_Challenge_
With the pictures left out, copy the listing below exactly.
━━ Supplied material ━━
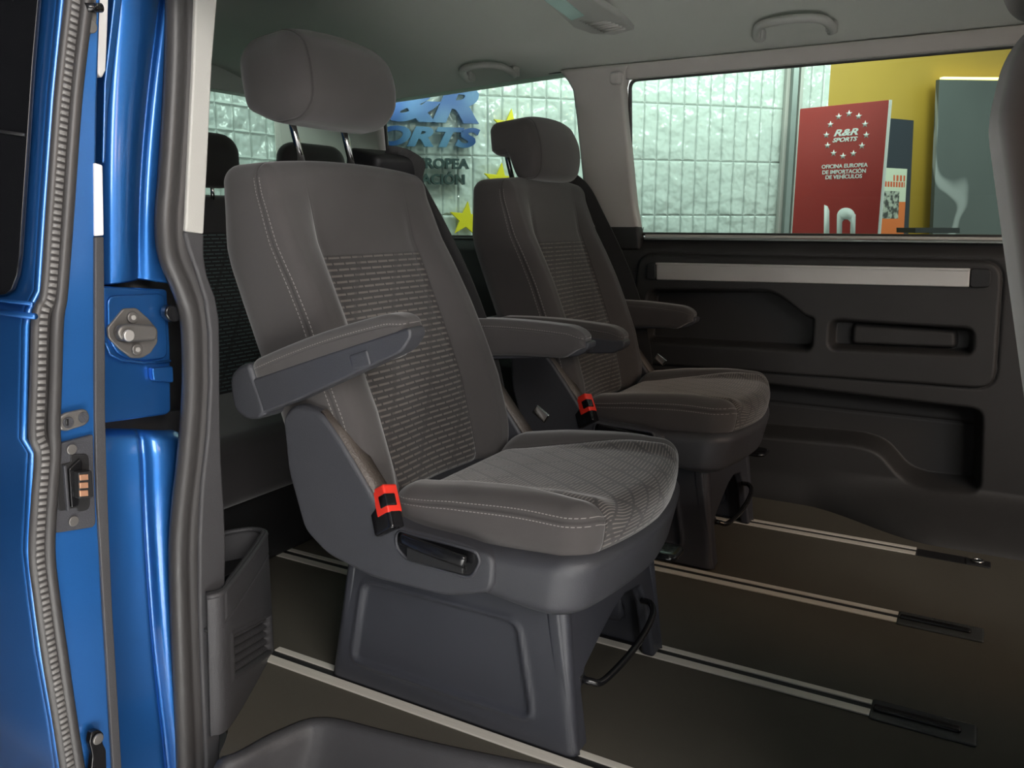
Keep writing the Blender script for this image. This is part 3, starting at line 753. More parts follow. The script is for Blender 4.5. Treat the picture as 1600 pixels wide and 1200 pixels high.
    cs[:, 0] -= .050 * zf; cs[:, 1] -= .012 * zf; nb.vertices.foreach_set('co', cs.astype(np.float32).ravel()); nb.update(); BELT_MESHES.extend([sb_.data, nb]); sb_.data = nb
    tg = rbox('belt_tongue', (-.02, -.004, -.012), (.02, .004, .012), .003, M['chrome'], s, (4, 2, 4)); tg.location = (-.075, .312, .452); tg.rotation_euler = (0, .6, 0)
    return s
seat = make_seat()
seat2 = copy_tree(seat); seat2.location = (-.82, 2.235, .0042)
seat2['label'] = 'second charcoal cloth captain seat against the far side panel, headrest pushed down'
for ch in list(seat2.children):
    nm = ch.name.split('.')[0]
    if nm == 'headrest':
        ch.data = rbox_mesh('hooked_headrest', (-.080, -.145, 0), (.064, .145, .182), (.026, .026, .026), (30, 40, 30), head_def(True)); ch.data.materials.append(M['head'])
        ch.data.polygons.foreach_set('use_smooth', [True] * len(ch.data.polygons)); ch.location = (-.342, 0, 1.006)
    if nm == 'armrest':
        ch.rotation_euler = (0, math.radians(1.5), 0); ch.location.x = -.330; ch.location.z = .606
    if nm == 'belt_guide': ch.location.z -= .03
    if nm == 'seat_belt': ch.data = BELT_MESHES[0]
    if nm == 'backrest': ch.rotation_euler = (0, math.radians(1.2), 0)
    if nm == 'headrest_post': ch.location = (.012, 0, -.005)

# ================================================================ REAR BENCH
bn = empty('rear_bench', 'dark cloth rear bench with ribbed backrests behind the captain seats', 'bench', (-2.0, 1.75, .0042))
def bb_def(v):
    x, y, z = v[:, 0], v[:, 1], v[:, 2]; return np.stack([x - .18 * (z - .4), y, z], -1)
for y0, y1 in ((-.75, .20), (.21, .66)):
    rbox('bench_backrest', (-.13, y0, .30), (0.02, y1, .975), (.04, .04, .05), M['bench'], bn, (8, 30, 30), bb_def)
    rbox('bench_cushion', (-.05, y0, .20), (.46, y1, .38), (.04, .04, .04), M['benchplain'], bn, (16, 20, 8))
for yc in (-.40, .03, .53):
    hh = rbox('bench_headrest', (-.05, -.155, 0), (.04, .155, .165), (.04, .07, .06), M['benchplain'], bn, (10, 20, 14)); hh.location = (-.095, yc - .02, .995)
    for q in (-.05, .05): tube('headrest_post', [(0, q, -.05), (0, q, .03)], .006, M['chrome'], hh, up=(0, 1, 0))
tag(bn, None)
box('bench_base', (-.10, -.74, .0), (.40, .65, .21), M['black'], bn, .01)

# ================================================================ FRONT SEAT (edge at the right of the picture)
fs = empty('front_seat', 'brown-grey cloth back of a front seat at the right edge of the opening', 'seat', (.24, 1.30, 0))
def fs_def(v):
    x, y, z = v[:, 0], v[:, 1], v[:, 2]; a = np.abs(y) / .25
    return np.stack([x - .02 * (1 - a * a) - .22 * (z - .6) + .03 * sstep(z, 1.0, 1.13), y, z - .03 * a ** 3 * sstep(z, .95, 1.1)], -1)
rbox('backrest', (-.145, -.25, .40), (.0, .25, 1.135), (.06, .07, .06), M['frontcloth'], fs, (14, 40, 40), fs_def)
rbox('seat_cushion', (-.10, -.25, .26), (.40, .25, .44), .05, M['frontcloth'], fs, (16, 20, 10))
hr = rbox('headrest', (-.06, -.13, 0), (.05, .13, .18), (.045, .06, .06), M['frontcloth'], fs, (12, 24, 16)); hr.location = (-.20, 0, 1.16)
rbox('backrest_lever_cover', (-.060, -.03, -.05), (.05, .03, .040), (.028, .028, .035), M['frontcloth'], fs, (6, 6, 6)).location = (-.118, -.17, .705)
rbox('seat_base', (-.1, -.22, 0), (.3, .22, .27), .03, M['black'], fs, (6, 6, 6))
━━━
_Correct output_
Keep writing the Blender script for this image. This is part 3, starting at line 753. More parts follow. The script is for Blender 4.5. Treat the picture as 1600 pixels wide and 1200 pixels high.
    cs[:, 0] -= .050 * zf; cs[:, 1] -= .012 * zf; nb.vertices.foreach_set('co', cs.astype(np.float32).ravel()); nb.update(); BELT_MESHES.extend([sb_.data, nb]); sb_.data = nb
    tg = rbox('belt_tongue', (-.02, -.004, -.012), (.02, .004, .012), .003, M['chrome'], s, (4, 2, 4)); tg.location = (-.075, .312, .452); tg.rotation_euler = (0, .6, 0)
    return s
seat = make_seat()
seat2 = copy_tree(seat); seat2.location = (-.82, 2.235, .0042)
seat2['label'] = 'second charcoal cloth captain seat against the far side panel, headrest pushed down'
for ch in list(seat2.children):
    nm = ch.name.split('.')[0]
    if nm == 'headrest':
        ch.data = rbox_mesh('hooked_headrest', (-.080, -.145, 0), (.064, .145, .182), (.026, .026, .026), (30, 40, 30), head_def(True)); ch.data.materials.append(M['head'])
        ch.data.polygons.foreach_set('use_smooth', [True] * len(ch.data.polygons)); ch.location = (-.342, 0, 1.006)
    if nm == 'armrest':
        ch.rotation_euler = (0, math.radians(1.5), 0); ch.location.x = -.330; ch.location.z = .606
    if nm == 'belt_guide': ch.location.z -= .03
    if nm == 'seat_belt': ch.data = BELT_MESHES[0]
    if nm == 'backrest': ch.rotation_euler = (0, math.radians(1.2), 0)
    if nm == 'headrest_post': ch.location = (.012, 0, -.005)

# ================================================================ REAR BENCH
bn = empty('rear_bench', 'dark cloth rear bench with ribbed backrests behind the captain seats', 'bench', (-2.0, 1.75, .0042))
def bb_def(v):
    x, y, z = v[:, 0], v[:, 1], v[:, 2]; return np.stack([x - .18 * (z - .4), y, z], -1)
for y0, y1 in ((-.75, .20), (.21, .66)):
    rbox('bench_backrest', (-.13, y0, .30), (0.02, y1, .975), (.04, .04, .05), M['bench'], bn, (8, 30, 30), bb_def)
    rbox('bench_cushion', (-.05, y0, .20), (.46, y1, .38), (.04, .04, .04), M['benchplain'], bn, (16, 20, 8))
for yc in (-.40, .03, .53):
    hh = rbox('bench_headrest', (-.05, -.155, 0), (.04, .155, .165), (.04, .07, .06), M['benchplain'], bn, (10, 20, 14)); hh.location = (-.095, yc - .02, .995)
    for q in (-.05, .05): tube('headrest_post', [(0, q, -.05), (0, q, .03)], .006, M['chrome'], hh, up=(0, 1, 0))
tag(bn, None)
box('bench_base', (-.10, -.74, .0), (.40, .65, .21), M['black'], bn, .01)

# ================================================================ FRONT SEAT (edge at the right of the picture)
fs = empty('front_seat', 'brown-grey cloth back of a front seat at the right edge of the opening', 'seat', (.24, 1.30, 0))
def fs_def(v):
    x, y, z = v[:, 0], v[:, 1], v[:, 2]; a = np.abs(y) / .25
    return np.stack([x - .02 * (1 - a * a) - .22 * (z - .6) + .03 * sstep(z, 1.0, 1.13), y, z - .03 * a ** 3 * sstep(z, .95, 1.1)], -1)
rbox('backrest', (-.145, -.25, .40), (.0, .25, 1.135), (.06, .07, .06), M['frontcloth'], fs, (14, 40, 40), fs_def)
rbox('seat_cushion', (-.10, -.25, .26), (.40, .25, .44), .05, M['frontcloth'], fs, (16, 20, 10))
hr = rbox('headrest', (-.06, -.13, 0), (.05, .13, .18), (.045, .06, .06), M['frontcloth'], fs, (12, 24, 16)); hr.location = (-.20, 0, 1.16)
rbox('backrest_lever_cover', (-.060, -.03, -.05), (.05, .03, .040), (.028, .028, .035), M['frontcloth'], fs, (6, 6, 6)).location = (-.118, -.17, .705)
rbox('seat_base', (-.1, -.22, 0), (.3, .22, .27), .03, M['black'], fs, (6, 6, 6))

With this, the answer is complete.